The spokesperson did not reveal how many FEMA employees were placed on leave following the letter’s publication.
“Under the Biden Administration, the American people were abandoned as disasters ravaged North Carolina, and needed aid was denied based on party affiliation in Florida,” the spokesperson continued. “Our obligation is to survivors, not to protecting broken systems. Under the leadership of Secretary Noem, FEMA will return to its mission of assisting Americans at their most vulnerable.”
The nonprofit Stand Up for Science published an open letter Monday, directed to Congress, claiming the agency is allegedly led by individuals who lack the “legal qualifications, Senate approval, and the demonstrated background” to oversee federal disaster preparation and response.

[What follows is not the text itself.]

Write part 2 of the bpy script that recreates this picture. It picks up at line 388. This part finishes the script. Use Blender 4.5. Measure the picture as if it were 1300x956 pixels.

The letter took direct aim at FEMA and Department of Homeland Security leaders such as Secretary Kristi Noem.
“Decisions made by FEMA’s Senior Official Performing the Duties of the Administrator (SOPDA) David Richardson, Former SOPDA Cameron Hamilton, and Secretary of Homeland Security Kristi Noem erode the capacity of FEMA and our State, Local, Tribal, and Territorial (SLTT) partners, hinder the swift execution of our mission, and dismiss experienced staff whose institutional knowledge and relationships are vital to ensure effective emergency management,” the letter claimed.
“These failures prompted Congress to pass the Post-Katrina Emergency Management Reform Act of 2006 (PKEMRA), which introduced safeguards to ensure such shortcomings of disaster preparation and response would not be repeated,” it continued. “However, two decades later, FEMA is enacting processes and leadership structures that echo the conditions PKEMRA was designed to prevent.”
President Donald Trump and Noem both have expressed dissatisfaction with FEMA since taking their respective offices, including Trump warning just days after his inauguration that the agency would face a reckoning over its failures to respond to the devastating floods that rocked North Carolina when Hurricane Helene ripped through the southeastern U.S. in September 2024.
“Get rid of FEMA the way it exists today,” Noem said in February on CNN when asked what she would advise Trump if he requested her to do away with the agency.
Both Noem and Trump have advocated for local officials — such as county emergency management directors, mayors, city council members and commissioners — to run point on disaster preparation and response as opposed to federal leadership.
The letter published Monday included the full names of at least 35 former and current FEMA employees, while the majority were “unlisted” signatures.
Signatories took issue with six initiatives under the Trump administration specifically, including: “reduction in capability of FEMA to perform its missions;” the “failure to appoint a qualified FEMA administrator;” the “reduction of FEMA’s disaster workforce;” and “the censorship of climate science, environmental protection, and efforts to ensure all communities have access to information, resources.”
FEMA is currently led by David Richardson. Richardson replaced former acting FEMA chief Cameron Hamilton in May following Hamilton’s departure from the agency just days after telling members of Congress that he does not believe FEMA should be eliminated.